A ferramenta inclui tecnologia de reconhecimento facial ligada a milhares de câmeras em Henan e alerta as autoridades quando uma “pessoa de interesse” é localizada. Essas pessoas são categorizadas em “bibliotecas temáticas” em um banco de dados já existente de informações e imagens dos moradores e visitantes da província.

Câmeras de vigilância

Câmeras de vigilância (Imagem: Pexels)

O sistema também se conecta com o banco de dados nacional da China. Um dos grupos de interesse para o Escritório de Segurança Pública de Henan são jornalistas, incluindo correspondentes estrangeiros. Os dados obtidos afirmam que “a proposta preliminar é classificar os principais jornalistas de interesse em três níveis”.

Um alerta seria acionado sempre que houvesse a detecção de um “jornalista de interesse” marcado como vermelho ou amarelo. Esses profissionais era identificados ao reservar uma passagem para viajar pela província, por exemplo.

China também classifica estudantes e mulheres

Um slide do documento descreve como o sistema de vigilância funcionaria com captura de imagem e analisaria ainda estudantes estrangeiros. Esses últimos, aliás, também são divididos em três categorias de risco: “estudantes estrangeiros excelentes, pessoal geral e pessoas-chave ou pessoal instável”.

“A avaliação de segurança é feita com a análise da frequência escolar diária dos estudantes estrangeiros, notas de avaliações, se vêm de países-chave e concordância com a disciplina da escola”, diz o material. As escolas deveriam informar às autoridades estudantes que se revelassem possíveis problemas de segurança – sendo vigiados posteriormente.

Durante períodos politicamente sensíveis, como a reunião anual do Congresso Nacional do Povo, um “mecanismo de alerta de guerra” seria ativado e vigiaria ainda mais estudantes de interesse, contando inclusive com monitoramento de seus celulares.

chineses

Imagem: Nuno Alberto on Unsplash

Os documentos mostram um desejo do sistema em ter informações capturadas de smartphones, redes sociais como WeChat e Weibo, dados de veículos, estadias em hotéis, passagens de viagem, compra de propriedades e fotos.

Ele ainda observaria ainda mulheres abadonadas ou migrantes não-chinesas, sem direito de morar no país. Vale notar que muitas mulheres vão à China para buscar trabalho, enquanto outras são vítimas de tráfico humano de países vizinhos.

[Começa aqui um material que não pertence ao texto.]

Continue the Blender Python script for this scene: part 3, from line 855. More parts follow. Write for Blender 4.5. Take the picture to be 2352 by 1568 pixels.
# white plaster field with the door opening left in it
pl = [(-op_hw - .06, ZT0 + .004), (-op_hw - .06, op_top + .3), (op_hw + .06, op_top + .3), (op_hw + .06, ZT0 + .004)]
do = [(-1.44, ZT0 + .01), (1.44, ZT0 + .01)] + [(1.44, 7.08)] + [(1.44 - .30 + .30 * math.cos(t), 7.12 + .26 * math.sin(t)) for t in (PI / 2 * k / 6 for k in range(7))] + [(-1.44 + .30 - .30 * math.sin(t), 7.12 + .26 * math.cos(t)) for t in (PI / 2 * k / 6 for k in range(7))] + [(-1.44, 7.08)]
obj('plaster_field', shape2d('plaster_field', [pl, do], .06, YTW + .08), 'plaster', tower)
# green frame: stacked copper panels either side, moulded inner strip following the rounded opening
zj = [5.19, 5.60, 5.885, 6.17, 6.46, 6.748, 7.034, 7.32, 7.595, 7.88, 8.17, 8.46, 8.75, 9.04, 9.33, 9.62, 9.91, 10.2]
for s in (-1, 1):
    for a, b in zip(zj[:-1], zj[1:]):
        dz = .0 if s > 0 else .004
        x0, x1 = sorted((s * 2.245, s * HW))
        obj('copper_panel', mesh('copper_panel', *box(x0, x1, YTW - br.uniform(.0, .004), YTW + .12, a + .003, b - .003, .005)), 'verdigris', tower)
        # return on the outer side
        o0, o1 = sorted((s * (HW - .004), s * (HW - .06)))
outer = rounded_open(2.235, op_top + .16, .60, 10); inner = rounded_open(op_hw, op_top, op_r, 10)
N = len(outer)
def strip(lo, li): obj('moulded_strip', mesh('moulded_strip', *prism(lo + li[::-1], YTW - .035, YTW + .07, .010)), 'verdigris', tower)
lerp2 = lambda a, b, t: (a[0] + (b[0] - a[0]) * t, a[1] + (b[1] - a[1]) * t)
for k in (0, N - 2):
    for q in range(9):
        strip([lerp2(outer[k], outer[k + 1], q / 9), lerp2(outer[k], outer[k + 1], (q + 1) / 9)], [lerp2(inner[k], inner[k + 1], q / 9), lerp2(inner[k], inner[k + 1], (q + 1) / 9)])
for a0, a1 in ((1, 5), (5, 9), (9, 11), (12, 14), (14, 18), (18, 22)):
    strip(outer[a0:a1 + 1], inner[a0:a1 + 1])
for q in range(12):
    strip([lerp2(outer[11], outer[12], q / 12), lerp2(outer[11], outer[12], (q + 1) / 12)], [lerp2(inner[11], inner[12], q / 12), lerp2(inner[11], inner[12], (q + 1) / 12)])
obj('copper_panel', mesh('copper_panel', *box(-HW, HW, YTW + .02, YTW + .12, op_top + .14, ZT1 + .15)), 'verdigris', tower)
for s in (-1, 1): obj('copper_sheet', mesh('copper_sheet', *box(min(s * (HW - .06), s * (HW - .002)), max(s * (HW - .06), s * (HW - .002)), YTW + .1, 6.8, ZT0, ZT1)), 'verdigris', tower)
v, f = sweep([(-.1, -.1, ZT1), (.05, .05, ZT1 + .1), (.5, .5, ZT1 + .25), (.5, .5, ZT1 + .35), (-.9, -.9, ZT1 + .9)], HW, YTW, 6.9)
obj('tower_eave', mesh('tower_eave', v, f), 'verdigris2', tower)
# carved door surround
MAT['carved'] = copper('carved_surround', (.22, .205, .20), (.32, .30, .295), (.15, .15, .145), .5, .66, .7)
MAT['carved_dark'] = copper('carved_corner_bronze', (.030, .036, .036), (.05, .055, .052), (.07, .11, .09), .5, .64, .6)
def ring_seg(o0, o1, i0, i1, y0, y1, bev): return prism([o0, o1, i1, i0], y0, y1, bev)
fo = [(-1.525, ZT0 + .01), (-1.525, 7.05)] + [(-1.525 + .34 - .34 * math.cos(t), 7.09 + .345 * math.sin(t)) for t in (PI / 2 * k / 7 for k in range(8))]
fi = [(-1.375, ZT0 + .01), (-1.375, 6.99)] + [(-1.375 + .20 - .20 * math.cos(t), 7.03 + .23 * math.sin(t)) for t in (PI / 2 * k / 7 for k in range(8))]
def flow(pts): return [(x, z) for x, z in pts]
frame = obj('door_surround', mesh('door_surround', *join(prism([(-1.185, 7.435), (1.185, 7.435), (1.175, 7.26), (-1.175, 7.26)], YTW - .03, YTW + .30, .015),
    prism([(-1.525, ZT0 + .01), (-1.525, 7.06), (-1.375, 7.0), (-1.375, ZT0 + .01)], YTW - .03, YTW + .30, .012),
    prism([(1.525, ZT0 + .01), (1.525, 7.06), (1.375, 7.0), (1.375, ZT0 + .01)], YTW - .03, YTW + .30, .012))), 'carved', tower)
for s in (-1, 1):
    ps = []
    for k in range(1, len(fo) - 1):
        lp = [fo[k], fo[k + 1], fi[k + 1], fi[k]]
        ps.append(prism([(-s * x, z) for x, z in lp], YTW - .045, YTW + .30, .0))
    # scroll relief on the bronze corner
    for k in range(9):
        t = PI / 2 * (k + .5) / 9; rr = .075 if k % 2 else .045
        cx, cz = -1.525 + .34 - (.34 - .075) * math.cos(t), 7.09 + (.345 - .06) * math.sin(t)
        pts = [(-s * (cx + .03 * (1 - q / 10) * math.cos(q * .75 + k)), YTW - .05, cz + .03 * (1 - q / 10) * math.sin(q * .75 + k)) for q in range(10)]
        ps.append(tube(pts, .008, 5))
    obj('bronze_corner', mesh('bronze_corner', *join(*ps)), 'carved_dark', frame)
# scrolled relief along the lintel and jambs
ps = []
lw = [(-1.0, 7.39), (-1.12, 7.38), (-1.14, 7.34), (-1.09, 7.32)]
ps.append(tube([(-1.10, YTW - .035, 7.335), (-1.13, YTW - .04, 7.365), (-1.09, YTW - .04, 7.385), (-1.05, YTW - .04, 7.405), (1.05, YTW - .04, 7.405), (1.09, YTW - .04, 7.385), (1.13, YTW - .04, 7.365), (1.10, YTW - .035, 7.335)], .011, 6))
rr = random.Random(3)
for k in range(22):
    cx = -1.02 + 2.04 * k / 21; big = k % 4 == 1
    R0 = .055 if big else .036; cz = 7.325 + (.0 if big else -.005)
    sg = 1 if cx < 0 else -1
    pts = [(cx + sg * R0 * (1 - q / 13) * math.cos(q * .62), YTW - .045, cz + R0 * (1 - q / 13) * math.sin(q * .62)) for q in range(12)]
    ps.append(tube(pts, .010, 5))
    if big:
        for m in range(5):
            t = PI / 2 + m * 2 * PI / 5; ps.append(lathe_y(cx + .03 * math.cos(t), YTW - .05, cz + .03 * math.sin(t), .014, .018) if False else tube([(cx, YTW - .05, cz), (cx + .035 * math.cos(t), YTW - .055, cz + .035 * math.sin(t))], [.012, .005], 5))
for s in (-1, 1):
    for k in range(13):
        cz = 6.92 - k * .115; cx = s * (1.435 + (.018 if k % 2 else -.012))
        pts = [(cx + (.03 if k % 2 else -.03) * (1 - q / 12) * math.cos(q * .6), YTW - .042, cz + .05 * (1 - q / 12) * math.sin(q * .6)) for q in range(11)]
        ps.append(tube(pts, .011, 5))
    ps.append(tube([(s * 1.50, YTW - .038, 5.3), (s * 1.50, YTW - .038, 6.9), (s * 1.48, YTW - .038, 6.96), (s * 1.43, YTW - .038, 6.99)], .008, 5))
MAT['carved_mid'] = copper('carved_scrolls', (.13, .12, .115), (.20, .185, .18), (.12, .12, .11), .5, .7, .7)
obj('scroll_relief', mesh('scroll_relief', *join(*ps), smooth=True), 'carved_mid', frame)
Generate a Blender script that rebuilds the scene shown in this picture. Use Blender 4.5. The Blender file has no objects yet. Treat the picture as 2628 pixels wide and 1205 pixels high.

Por fim, o sistema se conectaria com o Escritório Nacional de Imigração, o Ministério da Segurança Pública e a polícia de Henan, entre outras organizações. Os documentos foram publicados no momento em que o governo chinês critica a mídia estrangeira por sua cobertura das enchentes de Henan. A cidade Zhengzhou foi devastada após receber o equivalente a um ano de chuvas em apenas três dias.

Vigilância pesada

O diretor de governo do IPVM, Conor Healy afirmou que a arquitetura técnica da vigilância em massa na China ainda é pouco compreendida. No entanto, construir vigilância personalizada para vigiar e suprimir jornalistas com apoio do Estado é certamente algo novo. Os documentos mostram exatamente o que os oficiais de segurança pública da China querem com esse tipo de ferramenta, acredita Healy.

Esse sistema de reconhecimento facial chinês possivelmente já está em uso em todo o país. Em 2020, a Huawei teria testado um software de inteligência artificial capaz de reconhecer pessoas pertencentes à minoria étnica Uighur e alertar a polícia.

A diretora da Human Rights Watch na China, Sophie Richardson, afirmou que o objetivo da vigilância é assustador. Afinal, todos sabem que podem estar sendo monitorados, mas nunca o que podem ter feito para despertar interesse hostil do Estado.